Exercise directions: Quote, verbatim, all material below, without pictures.

Dataset extract:
'''

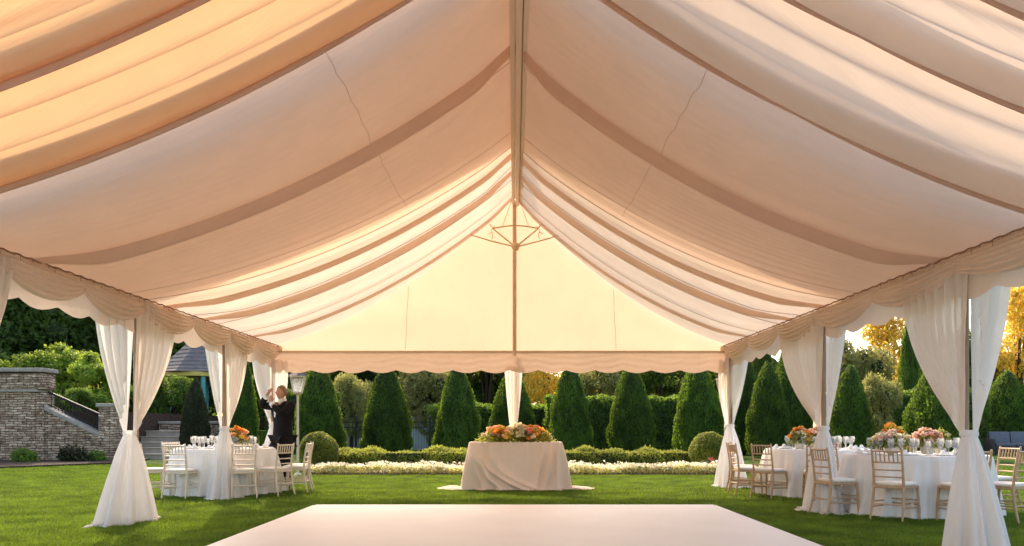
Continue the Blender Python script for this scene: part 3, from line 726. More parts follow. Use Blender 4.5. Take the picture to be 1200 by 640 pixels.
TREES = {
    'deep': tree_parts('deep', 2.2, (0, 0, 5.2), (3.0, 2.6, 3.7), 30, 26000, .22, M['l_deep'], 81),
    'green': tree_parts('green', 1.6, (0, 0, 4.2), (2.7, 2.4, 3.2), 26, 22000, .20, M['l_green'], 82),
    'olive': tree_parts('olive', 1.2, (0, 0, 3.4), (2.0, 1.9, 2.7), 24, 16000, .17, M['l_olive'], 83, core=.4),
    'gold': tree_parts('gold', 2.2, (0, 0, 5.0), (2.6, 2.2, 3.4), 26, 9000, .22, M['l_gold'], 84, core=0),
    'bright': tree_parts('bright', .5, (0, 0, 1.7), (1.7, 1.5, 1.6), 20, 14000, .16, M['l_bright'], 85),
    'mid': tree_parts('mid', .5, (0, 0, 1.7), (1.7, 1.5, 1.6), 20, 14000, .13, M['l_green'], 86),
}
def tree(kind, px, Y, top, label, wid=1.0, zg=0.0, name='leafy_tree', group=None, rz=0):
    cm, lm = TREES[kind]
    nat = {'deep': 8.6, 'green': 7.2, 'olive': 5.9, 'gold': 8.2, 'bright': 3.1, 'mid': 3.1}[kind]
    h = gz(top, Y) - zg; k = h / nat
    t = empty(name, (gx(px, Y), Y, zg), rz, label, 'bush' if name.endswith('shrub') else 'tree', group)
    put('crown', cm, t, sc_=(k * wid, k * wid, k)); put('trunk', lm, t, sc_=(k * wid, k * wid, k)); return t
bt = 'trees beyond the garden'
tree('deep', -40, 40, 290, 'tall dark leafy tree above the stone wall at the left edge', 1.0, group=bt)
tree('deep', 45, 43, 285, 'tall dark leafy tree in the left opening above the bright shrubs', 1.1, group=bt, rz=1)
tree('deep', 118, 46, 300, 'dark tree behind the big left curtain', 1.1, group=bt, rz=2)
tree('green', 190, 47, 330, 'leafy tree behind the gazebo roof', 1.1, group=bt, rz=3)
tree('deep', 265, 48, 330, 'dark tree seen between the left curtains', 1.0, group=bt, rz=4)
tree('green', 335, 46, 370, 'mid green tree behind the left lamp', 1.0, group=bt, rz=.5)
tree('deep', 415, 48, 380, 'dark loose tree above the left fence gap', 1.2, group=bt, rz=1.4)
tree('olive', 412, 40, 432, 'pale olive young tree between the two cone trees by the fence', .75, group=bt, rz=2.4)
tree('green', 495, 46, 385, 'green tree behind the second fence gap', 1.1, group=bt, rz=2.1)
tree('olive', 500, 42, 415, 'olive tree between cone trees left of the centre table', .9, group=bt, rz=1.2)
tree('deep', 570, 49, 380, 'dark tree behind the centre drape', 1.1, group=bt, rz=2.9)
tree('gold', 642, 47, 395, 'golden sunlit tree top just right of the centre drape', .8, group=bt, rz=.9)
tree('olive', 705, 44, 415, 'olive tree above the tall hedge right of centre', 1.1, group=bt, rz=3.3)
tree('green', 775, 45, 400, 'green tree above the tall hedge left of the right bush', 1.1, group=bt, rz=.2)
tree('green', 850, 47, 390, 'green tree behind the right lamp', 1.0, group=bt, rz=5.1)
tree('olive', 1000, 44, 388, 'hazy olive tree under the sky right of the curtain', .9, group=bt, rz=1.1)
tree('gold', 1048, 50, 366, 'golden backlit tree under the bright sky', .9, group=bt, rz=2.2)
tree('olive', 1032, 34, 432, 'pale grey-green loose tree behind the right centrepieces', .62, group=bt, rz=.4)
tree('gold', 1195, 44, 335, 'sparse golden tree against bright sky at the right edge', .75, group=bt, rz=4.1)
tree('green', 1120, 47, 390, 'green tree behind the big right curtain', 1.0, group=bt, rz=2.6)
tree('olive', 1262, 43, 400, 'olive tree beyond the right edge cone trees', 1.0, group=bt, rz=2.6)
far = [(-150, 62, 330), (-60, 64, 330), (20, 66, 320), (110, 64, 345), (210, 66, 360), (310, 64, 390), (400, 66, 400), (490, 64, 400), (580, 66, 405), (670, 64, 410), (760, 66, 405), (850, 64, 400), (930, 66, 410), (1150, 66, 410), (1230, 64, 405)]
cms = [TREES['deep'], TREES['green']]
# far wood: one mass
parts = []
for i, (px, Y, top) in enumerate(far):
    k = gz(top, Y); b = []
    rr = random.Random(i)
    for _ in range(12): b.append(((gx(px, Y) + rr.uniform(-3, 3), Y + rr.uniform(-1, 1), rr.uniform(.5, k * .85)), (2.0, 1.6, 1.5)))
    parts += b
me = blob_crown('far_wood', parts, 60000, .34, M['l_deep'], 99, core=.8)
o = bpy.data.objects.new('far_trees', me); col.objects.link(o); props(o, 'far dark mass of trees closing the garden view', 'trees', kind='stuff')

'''

Expected answer:
Continue the Blender Python script for this scene: part 3, from line 726. More parts follow. Use Blender 4.5. Take the picture to be 1200 by 640 pixels.
TREES = {
    'deep': tree_parts('deep', 2.2, (0, 0, 5.2), (3.0, 2.6, 3.7), 30, 26000, .22, M['l_deep'], 81),
    'green': tree_parts('green', 1.6, (0, 0, 4.2), (2.7, 2.4, 3.2), 26, 22000, .20, M['l_green'], 82),
    'olive': tree_parts('olive', 1.2, (0, 0, 3.4), (2.0, 1.9, 2.7), 24, 16000, .17, M['l_olive'], 83, core=.4),
    'gold': tree_parts('gold', 2.2, (0, 0, 5.0), (2.6, 2.2, 3.4), 26, 9000, .22, M['l_gold'], 84, core=0),
    'bright': tree_parts('bright', .5, (0, 0, 1.7), (1.7, 1.5, 1.6), 20, 14000, .16, M['l_bright'], 85),
    'mid': tree_parts('mid', .5, (0, 0, 1.7), (1.7, 1.5, 1.6), 20, 14000, .13, M['l_green'], 86),
}
def tree(kind, px, Y, top, label, wid=1.0, zg=0.0, name='leafy_tree', group=None, rz=0):
    cm, lm = TREES[kind]
    nat = {'deep': 8.6, 'green': 7.2, 'olive': 5.9, 'gold': 8.2, 'bright': 3.1, 'mid': 3.1}[kind]
    h = gz(top, Y) - zg; k = h / nat
    t = empty(name, (gx(px, Y), Y, zg), rz, label, 'bush' if name.endswith('shrub') else 'tree', group)
    put('crown', cm, t, sc_=(k * wid, k * wid, k)); put('trunk', lm, t, sc_=(k * wid, k * wid, k)); return t
bt = 'trees beyond the garden'
tree('deep', -40, 40, 290, 'tall dark leafy tree above the stone wall at the left edge', 1.0, group=bt)
tree('deep', 45, 43, 285, 'tall dark leafy tree in the left opening above the bright shrubs', 1.1, group=bt, rz=1)
tree('deep', 118, 46, 300, 'dark tree behind the big left curtain', 1.1, group=bt, rz=2)
tree('green', 190, 47, 330, 'leafy tree behind the gazebo roof', 1.1, group=bt, rz=3)
tree('deep', 265, 48, 330, 'dark tree seen between the left curtains', 1.0, group=bt, rz=4)
tree('green', 335, 46, 370, 'mid green tree behind the left lamp', 1.0, group=bt, rz=.5)
tree('deep', 415, 48, 380, 'dark loose tree above the left fence gap', 1.2, group=bt, rz=1.4)
tree('olive', 412, 40, 432, 'pale olive young tree between the two cone trees by the fence', .75, group=bt, rz=2.4)
tree('green', 495, 46, 385, 'green tree behind the second fence gap', 1.1, group=bt, rz=2.1)
tree('olive', 500, 42, 415, 'olive tree between cone trees left of the centre table', .9, group=bt, rz=1.2)
tree('deep', 570, 49, 380, 'dark tree behind the centre drape', 1.1, group=bt, rz=2.9)
tree('gold', 642, 47, 395, 'golden sunlit tree top just right of the centre drape', .8, group=bt, rz=.9)
tree('olive', 705, 44, 415, 'olive tree above the tall hedge right of centre', 1.1, group=bt, rz=3.3)
tree('green', 775, 45, 400, 'green tree above the tall hedge left of the right bush', 1.1, group=bt, rz=.2)
tree('green', 850, 47, 390, 'green tree behind the right lamp', 1.0, group=bt, rz=5.1)
tree('olive', 1000, 44, 388, 'hazy olive tree under the sky right of the curtain', .9, group=bt, rz=1.1)
tree('gold', 1048, 50, 366, 'golden backlit tree under the bright sky', .9, group=bt, rz=2.2)
tree('olive', 1032, 34, 432, 'pale grey-green loose tree behind the right centrepieces', .62, group=bt, rz=.4)
tree('gold', 1195, 44, 335, 'sparse golden tree against bright sky at the right edge', .75, group=bt, rz=4.1)
tree('green', 1120, 47, 390, 'green tree behind the big right curtain', 1.0, group=bt, rz=2.6)
tree('olive', 1262, 43, 400, 'olive tree beyond the right edge cone trees', 1.0, group=bt, rz=2.6)
far = [(-150, 62, 330), (-60, 64, 330), (20, 66, 320), (110, 64, 345), (210, 66, 360), (310, 64, 390), (400, 66, 400), (490, 64, 400), (580, 66, 405), (670, 64, 410), (760, 66, 405), (850, 64, 400), (930, 66, 410), (1150, 66, 410), (1230, 64, 405)]
cms = [TREES['deep'], TREES['green']]
# far wood: one mass
parts = []
for i, (px, Y, top) in enumerate(far):
    k = gz(top, Y); b = []
    rr = random.Random(i)
    for _ in range(12): b.append(((gx(px, Y) + rr.uniform(-3, 3), Y + rr.uniform(-1, 1), rr.uniform(.5, k * .85)), (2.0, 1.6, 1.5)))
    parts += b
me = blob_crown('far_wood', parts, 60000, .34, M['l_deep'], 99, core=.8)
o = bpy.data.objects.new('far_trees', me); col.objects.link(o); props(o, 'far dark mass of trees closing the garden view', 'trees', kind='stuff')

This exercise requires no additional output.